Es hatte etwas Warmes, Ewiges an sich.
Es wird bleiben, was wir für andere waren,
Bruchstücke, Fragmente von uns,
die sie zu sehen glaubten.
Es bleiben die Träume von uns, die sie genährt haben
und wir waren nie dieselben,
sondern immer wieder jene schönen Fremden,
jene Passagiere der Nacht, die sie erfunden haben
und die flüchtigen Schatten
in alten vergessenen Spiegeln gleichen.(Mikhaël Hers: Passagiere der nacht [Originaltitel: Les passagers de la nuit], Nord-Ouest Films, Frankreich 2022)
Inspiriert hat mich Mikhaël Hers‘ Film Passagiere der nacht, der im Paris der achtziger Jahre spielt – ein Film über die Kraft und Bedeutung von Beziehungen. Es ist nicht der Inhalt des Films – er erzählt die Geschichte der 50-jährigen Elisabeth, gespielt von Charlotte Gainsbourg, die aus ihrer verzweifelten Labilität zu Optimismus und Lebensmut zurückfindet –, sondern seine Melancholie, die fragmentarische Erzählweise, das Unausgesprochene zwischen den Dialogen, das über den Bildern schwebt und allem eine einfühlsame, zarte Leichtigkeit verleiht, wie es im kurzen Schlussmonolog so poetisch formuliert ist.
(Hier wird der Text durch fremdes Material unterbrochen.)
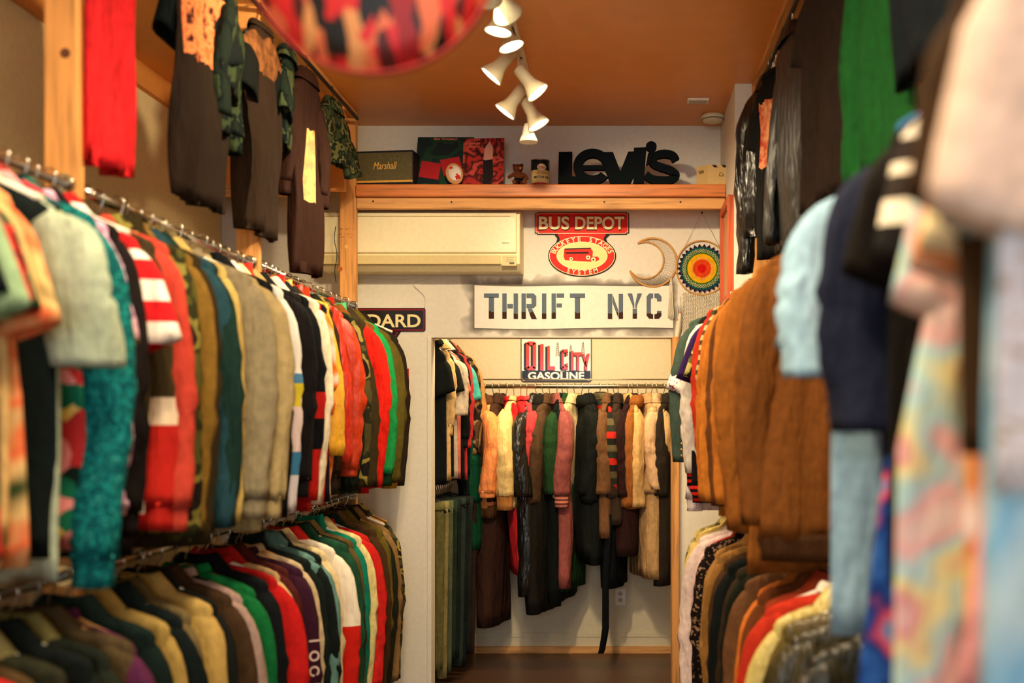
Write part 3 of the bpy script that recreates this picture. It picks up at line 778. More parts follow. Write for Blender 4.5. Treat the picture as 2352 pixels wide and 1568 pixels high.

Dieses Undefinierbare, kaum zu Beschreibende, die tastende Sehnsucht nach Lebendigkeit und das unausweichlich Vergängliche eines sich im ständigen Übergang befindenden Seins schwingt auch in den Bildern der Monotypie-Serie City of dreamers (2025) und den Pastellen mit, genau wie die Frage, was es eigentlich bedeutet, ein Mensch zu sein – jemand, der fühlt, träumt, Beziehungen zu den anderen braucht, um existieren zu können. Der Illusionen und Wünsche hat, Verliebtheit, Schmerz und Genuss empfindet, und das in einer immer mehr aus der Kontrolle geratenden und hochgradig technisierten Welt, in der sich das gereizte Gefühl zunehmender Machtlosigkeit gegenüber allen sich anbahnenden Katastrophen ausbreitet. Am Ende sind wir moderne Höhlenmenschen, deren Grundbedürfnisse sich seit Jahrtausenden nicht geändert haben. Und solch ein Grundbedürfnis ist Nähe und Verbindung; danach suchen wir immerzu, ob nun bewusst oder nicht, denn es ist essenziell. Die Bilder sind ein Ensemble aus Porträts, Höhlenbildnissen und menschenleeren Gegenden, posthumanen Landschaften.
Ein Junge steht, nur mit einem Handtuch bekleidet, auf einer Brachfläche, und über ihm hängt eine trübe Sonne: Der letzte Mensch. Was, wenn es nun so wäre, so lakonisch und so unpathetisch, wie das Bild mit dem Titel kollidiert? Wenn da wirklich der letzte Mensch steht mit seinem dürftigen Handtuch und etwas benommen in die lebensfeindliche Umgebung grinst? Wir sind ja alle noch Höhlenmenschen, die aber inzwischen eine Atombombe bedienen können. Die Höhlen erlauben jedoch noch eine ganz andere Assoziation, sie sind gleichsam eine Einladung, in unser Unbewusstes hinabzusteigen und jene verborgenen Schätze zu heben, die den Kern unseres Wesens ausmachen. So heißt es in Goethes Zueignung: „Wie viel bist du von andern unterschieden? / Erkenne dich, leb mit der Welt in Frieden!“.
Und vielleicht ist das auch die Antwort auf die Frage nach unserem Menschsein, eine Frage, die Kunst immer wieder stellt und stellen wird: unsere Fähigkeit, miteinander in Austausch zu treten, abstrakt zu denken, die Perspektiven zu wechseln. Und eine Welt zu erschaffen, die wir dank unserer Vorstellungskraft imaginieren können. Dazu braucht es Mut, Zuversicht und Bereitschaft. Wir leben alle in der City of dreamers.